**Work to do:** Up to and including the line that contains "PI = math.pi", write out each line of the material from its first line, exactly.

-- Start Collected material --

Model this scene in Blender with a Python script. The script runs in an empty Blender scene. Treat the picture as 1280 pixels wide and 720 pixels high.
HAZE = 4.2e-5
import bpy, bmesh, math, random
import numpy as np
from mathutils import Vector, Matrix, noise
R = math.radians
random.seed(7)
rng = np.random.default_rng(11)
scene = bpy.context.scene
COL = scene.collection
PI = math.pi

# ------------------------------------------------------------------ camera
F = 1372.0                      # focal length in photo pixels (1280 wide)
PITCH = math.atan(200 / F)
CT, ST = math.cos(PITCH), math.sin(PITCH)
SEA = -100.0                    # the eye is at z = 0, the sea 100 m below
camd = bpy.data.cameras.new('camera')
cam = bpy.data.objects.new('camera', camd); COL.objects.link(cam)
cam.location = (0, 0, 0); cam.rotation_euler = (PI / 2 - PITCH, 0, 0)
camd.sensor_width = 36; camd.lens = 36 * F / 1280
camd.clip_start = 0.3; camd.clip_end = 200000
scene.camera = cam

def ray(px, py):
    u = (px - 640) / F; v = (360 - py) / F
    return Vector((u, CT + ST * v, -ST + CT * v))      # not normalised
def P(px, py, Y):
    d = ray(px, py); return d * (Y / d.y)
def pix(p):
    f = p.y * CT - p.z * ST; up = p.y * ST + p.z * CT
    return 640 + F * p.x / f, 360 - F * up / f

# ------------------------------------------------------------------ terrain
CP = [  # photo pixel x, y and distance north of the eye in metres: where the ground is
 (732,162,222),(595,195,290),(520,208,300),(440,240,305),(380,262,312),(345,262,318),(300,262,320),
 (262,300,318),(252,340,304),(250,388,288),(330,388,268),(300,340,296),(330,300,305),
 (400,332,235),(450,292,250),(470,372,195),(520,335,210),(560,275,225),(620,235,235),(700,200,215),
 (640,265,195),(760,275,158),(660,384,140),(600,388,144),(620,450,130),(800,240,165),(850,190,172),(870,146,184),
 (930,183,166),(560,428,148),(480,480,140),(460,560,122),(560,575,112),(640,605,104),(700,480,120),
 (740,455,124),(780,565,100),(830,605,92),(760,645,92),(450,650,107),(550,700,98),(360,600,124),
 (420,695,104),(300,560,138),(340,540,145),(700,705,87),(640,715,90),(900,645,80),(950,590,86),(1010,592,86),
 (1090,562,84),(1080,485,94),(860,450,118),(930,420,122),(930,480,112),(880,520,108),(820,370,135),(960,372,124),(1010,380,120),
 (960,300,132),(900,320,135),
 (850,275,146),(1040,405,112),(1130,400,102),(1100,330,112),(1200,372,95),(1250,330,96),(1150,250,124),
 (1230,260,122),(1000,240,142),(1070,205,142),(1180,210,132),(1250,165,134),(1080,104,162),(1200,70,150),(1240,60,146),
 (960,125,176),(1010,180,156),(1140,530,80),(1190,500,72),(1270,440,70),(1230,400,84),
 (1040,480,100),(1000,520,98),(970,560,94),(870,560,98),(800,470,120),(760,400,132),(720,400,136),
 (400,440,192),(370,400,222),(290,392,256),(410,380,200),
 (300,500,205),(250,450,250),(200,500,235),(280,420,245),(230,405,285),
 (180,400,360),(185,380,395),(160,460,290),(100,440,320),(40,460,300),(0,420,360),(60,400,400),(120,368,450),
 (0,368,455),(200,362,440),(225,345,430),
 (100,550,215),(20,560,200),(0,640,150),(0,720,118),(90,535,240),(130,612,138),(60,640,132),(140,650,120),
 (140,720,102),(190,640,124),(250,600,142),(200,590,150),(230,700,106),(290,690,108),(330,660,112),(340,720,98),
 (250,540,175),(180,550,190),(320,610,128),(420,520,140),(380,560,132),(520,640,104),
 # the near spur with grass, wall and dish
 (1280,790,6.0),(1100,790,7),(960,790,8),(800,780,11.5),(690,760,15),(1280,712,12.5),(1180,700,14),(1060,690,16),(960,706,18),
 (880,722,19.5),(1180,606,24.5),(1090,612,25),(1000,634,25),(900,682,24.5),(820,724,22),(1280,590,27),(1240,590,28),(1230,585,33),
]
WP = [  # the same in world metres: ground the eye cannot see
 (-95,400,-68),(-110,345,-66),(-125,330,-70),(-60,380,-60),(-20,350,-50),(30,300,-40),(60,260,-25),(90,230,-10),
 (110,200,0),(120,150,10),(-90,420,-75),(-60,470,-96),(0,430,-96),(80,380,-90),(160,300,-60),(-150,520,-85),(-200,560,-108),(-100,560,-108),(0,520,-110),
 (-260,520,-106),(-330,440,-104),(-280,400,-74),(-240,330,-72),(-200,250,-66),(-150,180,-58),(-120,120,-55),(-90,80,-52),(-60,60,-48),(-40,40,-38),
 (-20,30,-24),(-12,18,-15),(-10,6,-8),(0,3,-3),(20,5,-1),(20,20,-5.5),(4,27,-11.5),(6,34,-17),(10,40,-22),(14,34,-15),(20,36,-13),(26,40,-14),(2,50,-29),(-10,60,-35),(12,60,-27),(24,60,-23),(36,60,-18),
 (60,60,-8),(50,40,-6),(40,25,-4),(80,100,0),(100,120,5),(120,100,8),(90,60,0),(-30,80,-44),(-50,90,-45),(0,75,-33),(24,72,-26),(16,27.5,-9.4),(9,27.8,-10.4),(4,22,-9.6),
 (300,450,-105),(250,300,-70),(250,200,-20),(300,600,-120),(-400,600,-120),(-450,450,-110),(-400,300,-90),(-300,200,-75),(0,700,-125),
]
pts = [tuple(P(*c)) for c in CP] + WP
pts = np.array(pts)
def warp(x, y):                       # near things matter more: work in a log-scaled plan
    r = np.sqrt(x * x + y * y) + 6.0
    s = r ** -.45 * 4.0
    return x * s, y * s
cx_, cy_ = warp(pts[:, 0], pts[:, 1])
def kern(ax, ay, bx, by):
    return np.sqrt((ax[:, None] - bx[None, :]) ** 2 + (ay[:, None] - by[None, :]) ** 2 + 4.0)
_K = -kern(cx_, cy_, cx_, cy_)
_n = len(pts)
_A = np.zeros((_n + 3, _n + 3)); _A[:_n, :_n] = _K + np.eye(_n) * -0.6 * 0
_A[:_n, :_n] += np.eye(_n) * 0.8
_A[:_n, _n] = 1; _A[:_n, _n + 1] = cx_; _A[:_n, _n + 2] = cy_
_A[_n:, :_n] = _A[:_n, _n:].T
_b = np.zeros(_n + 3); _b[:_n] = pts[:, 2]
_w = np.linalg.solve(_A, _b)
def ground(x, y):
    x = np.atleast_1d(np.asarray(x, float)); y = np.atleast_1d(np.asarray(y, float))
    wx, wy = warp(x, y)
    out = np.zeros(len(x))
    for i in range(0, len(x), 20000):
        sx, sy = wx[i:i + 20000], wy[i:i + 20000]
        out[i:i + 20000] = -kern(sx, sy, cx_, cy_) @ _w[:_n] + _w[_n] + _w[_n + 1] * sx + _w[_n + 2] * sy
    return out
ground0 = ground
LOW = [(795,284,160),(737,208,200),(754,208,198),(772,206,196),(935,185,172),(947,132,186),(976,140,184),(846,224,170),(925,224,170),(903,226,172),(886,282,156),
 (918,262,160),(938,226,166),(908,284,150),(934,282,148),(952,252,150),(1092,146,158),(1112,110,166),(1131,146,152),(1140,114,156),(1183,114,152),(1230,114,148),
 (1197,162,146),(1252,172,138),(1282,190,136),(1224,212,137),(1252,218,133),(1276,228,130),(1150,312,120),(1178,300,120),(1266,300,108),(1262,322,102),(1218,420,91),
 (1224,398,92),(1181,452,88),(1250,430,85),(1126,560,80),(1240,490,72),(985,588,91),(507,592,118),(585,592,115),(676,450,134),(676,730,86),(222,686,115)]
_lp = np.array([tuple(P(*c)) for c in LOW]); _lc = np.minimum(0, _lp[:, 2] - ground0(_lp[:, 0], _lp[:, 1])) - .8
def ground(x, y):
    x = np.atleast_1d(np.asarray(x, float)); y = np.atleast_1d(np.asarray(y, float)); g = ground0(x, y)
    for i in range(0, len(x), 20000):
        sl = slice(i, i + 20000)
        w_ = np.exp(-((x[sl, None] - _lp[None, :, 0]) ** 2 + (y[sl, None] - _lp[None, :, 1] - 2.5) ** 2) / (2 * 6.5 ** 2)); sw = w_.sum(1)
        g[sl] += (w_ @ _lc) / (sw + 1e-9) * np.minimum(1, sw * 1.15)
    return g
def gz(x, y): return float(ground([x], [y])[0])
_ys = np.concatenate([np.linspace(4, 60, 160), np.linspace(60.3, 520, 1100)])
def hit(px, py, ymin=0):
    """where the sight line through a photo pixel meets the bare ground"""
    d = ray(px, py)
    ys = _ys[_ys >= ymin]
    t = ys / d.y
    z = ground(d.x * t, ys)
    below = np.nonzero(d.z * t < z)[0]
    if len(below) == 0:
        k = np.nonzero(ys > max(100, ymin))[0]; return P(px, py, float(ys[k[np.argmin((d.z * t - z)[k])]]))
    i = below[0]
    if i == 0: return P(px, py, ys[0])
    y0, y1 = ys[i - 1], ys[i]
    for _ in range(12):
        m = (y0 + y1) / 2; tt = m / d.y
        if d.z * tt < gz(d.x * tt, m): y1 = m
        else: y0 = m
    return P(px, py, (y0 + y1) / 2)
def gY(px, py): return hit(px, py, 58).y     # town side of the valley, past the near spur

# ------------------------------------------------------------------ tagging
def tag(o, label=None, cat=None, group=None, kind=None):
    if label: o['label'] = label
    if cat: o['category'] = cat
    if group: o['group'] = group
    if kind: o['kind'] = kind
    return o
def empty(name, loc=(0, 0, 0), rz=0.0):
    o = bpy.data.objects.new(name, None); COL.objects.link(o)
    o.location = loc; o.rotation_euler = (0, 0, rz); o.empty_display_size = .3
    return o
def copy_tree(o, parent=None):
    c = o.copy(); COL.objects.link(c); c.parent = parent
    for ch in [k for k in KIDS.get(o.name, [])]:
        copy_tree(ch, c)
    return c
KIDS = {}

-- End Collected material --

**Reply to the exercise:**
Model this scene in Blender with a Python script. The script runs in an empty Blender scene. Treat the picture as 1280 pixels wide and 720 pixels high.
HAZE = 4.2e-5
import bpy, bmesh, math, random
import numpy as np
from mathutils import Vector, Matrix, noise
R = math.radians
random.seed(7)
rng = np.random.default_rng(11)
scene = bpy.context.scene
COL = scene.collection
PI = math.pi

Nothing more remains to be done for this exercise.